The Truth About Upcycled Food

When discussing the state of food waste in the United States in 2021, RTS, a waste and disposal company, shared the fact that Americans alone waste 80 billion pounds of food every year. To combat such egregious amounts of food waste, some have turned to upcycling their food stuffs.

To upcycle food, as defined by the Upcycled Food Association, is to repurpose parts of foods one would not eat for other uses with a verifiable supply chain and a positive ecological impact. Further definitions the association gave are that the new foods must be for human consumption and should be economically sustainable as well. In more concrete terms, Fox News gives the examples of transforming avocado seeds or vegetable pulp into juices, chips, or other foodstuffs. Too Good To Go, the delivery app that allows customers to order from restaurants meals that would otherwise go to waste, doesn't count as upcycling as it sends made meals to other eaters instead of reimagining a previously inedible piece of food as a different product.

However, you can upcycle foods at home without worrying about official definitions. The Ethical Choice lists five simple ways you can implement the upcycling idea in your kitchen, such as using the leafy carrot top as the basis for a pesto recipe. Similarly, The Spruce Eats suggests, among other things, that you include the peels from your carrots as the carrot part of carrot cakes. Done properly, these tricks will eek extra use from trash.
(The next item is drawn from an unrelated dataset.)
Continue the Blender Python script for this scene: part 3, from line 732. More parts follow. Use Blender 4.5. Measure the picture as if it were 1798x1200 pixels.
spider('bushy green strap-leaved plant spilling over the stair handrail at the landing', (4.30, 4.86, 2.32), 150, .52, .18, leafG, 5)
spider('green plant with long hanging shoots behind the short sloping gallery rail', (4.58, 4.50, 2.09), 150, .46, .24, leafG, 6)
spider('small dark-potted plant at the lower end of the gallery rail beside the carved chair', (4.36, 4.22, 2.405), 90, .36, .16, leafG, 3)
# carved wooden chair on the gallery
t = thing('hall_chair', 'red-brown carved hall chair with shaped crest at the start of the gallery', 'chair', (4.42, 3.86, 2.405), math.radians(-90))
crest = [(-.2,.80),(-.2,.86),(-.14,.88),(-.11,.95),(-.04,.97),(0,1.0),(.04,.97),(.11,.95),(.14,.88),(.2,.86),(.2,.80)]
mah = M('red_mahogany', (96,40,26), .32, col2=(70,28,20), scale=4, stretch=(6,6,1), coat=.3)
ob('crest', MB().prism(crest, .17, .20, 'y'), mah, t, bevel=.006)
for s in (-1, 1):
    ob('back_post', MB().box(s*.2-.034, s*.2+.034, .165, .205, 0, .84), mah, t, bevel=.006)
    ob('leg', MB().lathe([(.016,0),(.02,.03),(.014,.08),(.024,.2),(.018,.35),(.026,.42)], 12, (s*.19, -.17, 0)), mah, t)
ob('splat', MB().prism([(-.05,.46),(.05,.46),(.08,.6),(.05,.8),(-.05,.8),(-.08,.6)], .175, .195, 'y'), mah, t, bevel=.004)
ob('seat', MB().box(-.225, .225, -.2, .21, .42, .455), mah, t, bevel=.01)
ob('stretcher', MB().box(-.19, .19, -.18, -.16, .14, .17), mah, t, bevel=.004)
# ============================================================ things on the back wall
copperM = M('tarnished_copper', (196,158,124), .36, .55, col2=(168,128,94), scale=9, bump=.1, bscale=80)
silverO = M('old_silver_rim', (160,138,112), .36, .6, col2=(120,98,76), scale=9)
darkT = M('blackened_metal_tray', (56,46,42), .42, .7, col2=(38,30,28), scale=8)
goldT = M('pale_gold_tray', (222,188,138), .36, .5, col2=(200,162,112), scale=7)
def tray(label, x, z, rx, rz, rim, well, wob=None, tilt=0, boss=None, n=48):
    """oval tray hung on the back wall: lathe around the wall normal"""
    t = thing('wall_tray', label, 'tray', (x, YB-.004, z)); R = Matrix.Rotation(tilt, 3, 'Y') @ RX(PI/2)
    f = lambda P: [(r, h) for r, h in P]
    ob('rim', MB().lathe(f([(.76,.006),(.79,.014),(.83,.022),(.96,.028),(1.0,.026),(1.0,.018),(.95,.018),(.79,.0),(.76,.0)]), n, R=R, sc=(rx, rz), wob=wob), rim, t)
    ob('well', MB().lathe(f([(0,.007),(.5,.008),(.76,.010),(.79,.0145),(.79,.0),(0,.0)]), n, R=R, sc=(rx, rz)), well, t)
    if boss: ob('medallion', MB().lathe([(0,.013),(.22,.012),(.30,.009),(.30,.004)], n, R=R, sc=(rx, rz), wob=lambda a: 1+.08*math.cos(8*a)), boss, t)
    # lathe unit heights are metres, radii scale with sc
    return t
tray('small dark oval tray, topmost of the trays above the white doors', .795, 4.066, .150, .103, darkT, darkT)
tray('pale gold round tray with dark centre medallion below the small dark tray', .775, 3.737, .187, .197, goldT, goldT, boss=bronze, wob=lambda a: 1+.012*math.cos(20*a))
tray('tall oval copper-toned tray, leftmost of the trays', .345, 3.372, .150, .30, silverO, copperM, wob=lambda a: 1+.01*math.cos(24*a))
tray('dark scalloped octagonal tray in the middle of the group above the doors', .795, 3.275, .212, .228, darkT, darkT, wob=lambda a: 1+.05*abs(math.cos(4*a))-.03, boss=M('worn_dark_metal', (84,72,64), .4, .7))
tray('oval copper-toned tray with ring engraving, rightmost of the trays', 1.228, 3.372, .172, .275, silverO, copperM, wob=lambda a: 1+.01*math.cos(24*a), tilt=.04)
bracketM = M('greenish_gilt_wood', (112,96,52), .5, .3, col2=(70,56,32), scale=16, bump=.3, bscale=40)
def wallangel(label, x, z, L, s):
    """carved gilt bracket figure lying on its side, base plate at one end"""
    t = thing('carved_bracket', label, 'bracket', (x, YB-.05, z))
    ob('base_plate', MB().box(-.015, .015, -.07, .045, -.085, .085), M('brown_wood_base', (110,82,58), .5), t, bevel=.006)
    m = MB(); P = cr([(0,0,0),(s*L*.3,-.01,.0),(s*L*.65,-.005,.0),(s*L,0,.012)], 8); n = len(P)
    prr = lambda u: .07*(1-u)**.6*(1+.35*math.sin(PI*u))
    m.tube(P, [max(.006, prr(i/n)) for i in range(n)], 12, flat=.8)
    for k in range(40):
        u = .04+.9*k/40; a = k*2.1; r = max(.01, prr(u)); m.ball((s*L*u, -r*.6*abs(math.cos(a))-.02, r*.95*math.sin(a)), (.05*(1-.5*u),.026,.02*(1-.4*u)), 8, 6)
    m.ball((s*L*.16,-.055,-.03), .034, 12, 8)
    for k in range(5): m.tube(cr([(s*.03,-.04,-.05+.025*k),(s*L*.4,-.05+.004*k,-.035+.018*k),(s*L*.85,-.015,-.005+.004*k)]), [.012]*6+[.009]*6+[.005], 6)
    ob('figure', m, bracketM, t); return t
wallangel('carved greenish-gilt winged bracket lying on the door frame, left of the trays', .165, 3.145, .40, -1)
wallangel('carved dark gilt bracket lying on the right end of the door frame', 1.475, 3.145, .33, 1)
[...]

Upcycling needs to up its game

For upcycling to become a means towards alleviating the problems of food waste, it needs to dominate food practices, not simply occupy a side hobby. Otherwise, there will be slight reductions in food waste, but the structure of the food industry will still channel towards the ecologically unsustainable relationship we have with food.

That will prove difficult, as Dr. Jonathan Deutsch, director of the Drexel Food Lab at Drexel University, explained to FoodPrint: "You can take vegetable scraps from ... production lines to make upcycled vegetable broth but ... it's not like carrots and celery are super expensive so, in some cases, trucking these scraps around may be more expensive than ... ordering a tractor trailer load [of vegetables]." However, as smaller upcycle food brands establish themselves, they may find proven methods that will lead to bigger corporations taking notice.

Between the way food is conveyed to the customer and implementation of upcycling practices in the home, there is a real chance that food waste can be reduced.